For Lars Wander, infinity is drawn through a latticework of forms in while true, navigating mathematical set theory and nonrepeating geometries to create self-sustaining worlds. Here, Alain Badiou’s “infinity within a world” finds both a digital and physical language: Wander’s woven jacquard, a construct of computerized threads, supports variation within structured rhythm, at the same time his digital works resist any effort to become static or concrete. This web of shapes resists completion, implying a continuity that extends beyond the tangible. His work invokes Vilém Flusser’s “particles of possibility”: small, finite forms holding endless potential configurations. Wander’s geometries hum with openness—a rhythmic map of endless relations that defies boundaries, pulling the viewer’s gaze along an unseen spiral.
Iskra Velitchkova summons infinity in INK through recursive strokes and fragrance—fragile mediums that pulse with repetition, reflection, boundlessness. Her lines trace lived moments, while her scents evoke memory, as fleeting as air, as elusive as grief. In her work, Georges Didi-Huberman’s déchirure, a “rend” in the box of perception, comes into view, allowing sorrow to pass from her lived experience into another’s body. Generative fragrance suspends memory in the air, diffusing into breath, drawing it into the lungs and bloodstream, defying containment within the visual. Her algorithmic drawings hover on the edge of recognition, capturing the countless ways memory and loss breathe through human experience.
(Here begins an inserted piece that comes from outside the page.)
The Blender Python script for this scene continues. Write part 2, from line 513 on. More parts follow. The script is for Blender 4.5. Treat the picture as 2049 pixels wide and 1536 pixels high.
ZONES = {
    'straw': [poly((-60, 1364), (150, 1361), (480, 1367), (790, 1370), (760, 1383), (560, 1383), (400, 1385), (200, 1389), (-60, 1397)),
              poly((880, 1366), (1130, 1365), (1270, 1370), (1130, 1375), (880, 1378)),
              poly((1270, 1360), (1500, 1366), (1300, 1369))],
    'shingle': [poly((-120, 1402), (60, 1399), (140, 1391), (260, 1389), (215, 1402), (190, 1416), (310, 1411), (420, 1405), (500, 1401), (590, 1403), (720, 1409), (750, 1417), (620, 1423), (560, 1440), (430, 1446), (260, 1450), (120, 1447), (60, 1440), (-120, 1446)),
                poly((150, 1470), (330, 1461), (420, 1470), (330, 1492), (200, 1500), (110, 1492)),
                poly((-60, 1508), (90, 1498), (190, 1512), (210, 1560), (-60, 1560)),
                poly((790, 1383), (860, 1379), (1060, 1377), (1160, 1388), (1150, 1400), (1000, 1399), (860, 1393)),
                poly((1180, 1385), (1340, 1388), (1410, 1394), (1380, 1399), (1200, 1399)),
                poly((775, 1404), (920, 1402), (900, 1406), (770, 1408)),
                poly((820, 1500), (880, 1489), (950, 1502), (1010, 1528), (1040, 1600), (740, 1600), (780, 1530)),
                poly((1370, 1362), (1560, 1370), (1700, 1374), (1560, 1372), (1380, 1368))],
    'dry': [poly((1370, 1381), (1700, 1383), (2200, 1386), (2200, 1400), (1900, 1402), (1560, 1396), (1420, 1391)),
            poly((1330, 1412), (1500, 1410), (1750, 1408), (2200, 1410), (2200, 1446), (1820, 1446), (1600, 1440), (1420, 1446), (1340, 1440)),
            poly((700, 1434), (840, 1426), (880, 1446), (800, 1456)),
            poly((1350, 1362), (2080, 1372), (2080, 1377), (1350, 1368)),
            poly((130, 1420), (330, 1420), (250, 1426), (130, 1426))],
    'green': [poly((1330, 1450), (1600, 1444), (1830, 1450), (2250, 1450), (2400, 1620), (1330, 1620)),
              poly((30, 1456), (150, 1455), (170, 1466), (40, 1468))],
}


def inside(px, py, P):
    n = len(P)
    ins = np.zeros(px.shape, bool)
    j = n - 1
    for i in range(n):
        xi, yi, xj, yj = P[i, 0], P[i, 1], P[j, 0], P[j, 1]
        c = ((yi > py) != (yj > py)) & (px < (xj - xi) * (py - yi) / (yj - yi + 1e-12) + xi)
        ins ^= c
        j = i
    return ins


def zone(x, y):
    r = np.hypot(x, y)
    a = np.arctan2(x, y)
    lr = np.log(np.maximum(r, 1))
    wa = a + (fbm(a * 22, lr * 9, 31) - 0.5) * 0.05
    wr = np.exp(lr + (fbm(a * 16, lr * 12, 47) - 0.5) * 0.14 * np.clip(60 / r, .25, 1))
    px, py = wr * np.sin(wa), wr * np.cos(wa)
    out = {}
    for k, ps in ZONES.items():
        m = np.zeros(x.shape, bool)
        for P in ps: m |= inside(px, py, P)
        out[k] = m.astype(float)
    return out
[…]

Across these artists’ work, we glimpse the rupture—déchirure—through which digital creation can contend with the physical world. Each work lives in the same space as the viewer’s body, stretching across thresholds: Lieberman’s light shifts between screen, space, and observer; Wander’s geometries extend from the woven to the infinite; Velitchkova’s scent lingers in the body, embedding her algorithmic gestures in motion, ink, and breath. Each moment is a hinge, a transformation, where representation cracks open to let the unknown enter and settle within memory. The infinite moves from abstraction into embodiment, resisting capture, inhabiting and reflecting each viewer in fragments.
Generative art, by its nature, resists reification; it emerges contingently, blooming moment by moment. Neither Lieberman, Wander, nor Velitchkova anchor their works in finality; each piece stirs from a generative root, a precarious balance of intention and chance. Here, Stephen Batchelor’s reflections on contingency offer a resonant echo: “whatever emerges contingently upon a matrix of unstable conditions becomes an unstable condition upon which something else can contingently emerge.” Each work is shifting and open-ended, a flicker of possibility caught mid-flight. For the viewer, this continuous arising allows a way into something that can only be known by confronting it directly, through experience in multiple forms.
Together, Lieberman, Wander, and Velitchkova thread an entwined world, a continuum of perception where the work speaks as both part and whole. This world is not merely a constellation but an invocation of infinity itself—each work a doorway to what is unseen, unknowable. Erwin Panofsky reminds us that “the relation of the eye to the world is in truth a relation of the soul to the world of the eye.” In Poetics of the Infinite the eye meets the body meets the infinite—a boundless unfolding, where the longing to see, to comprehend, to hold trembles—never satiated, never stilled, reaching into the unknown.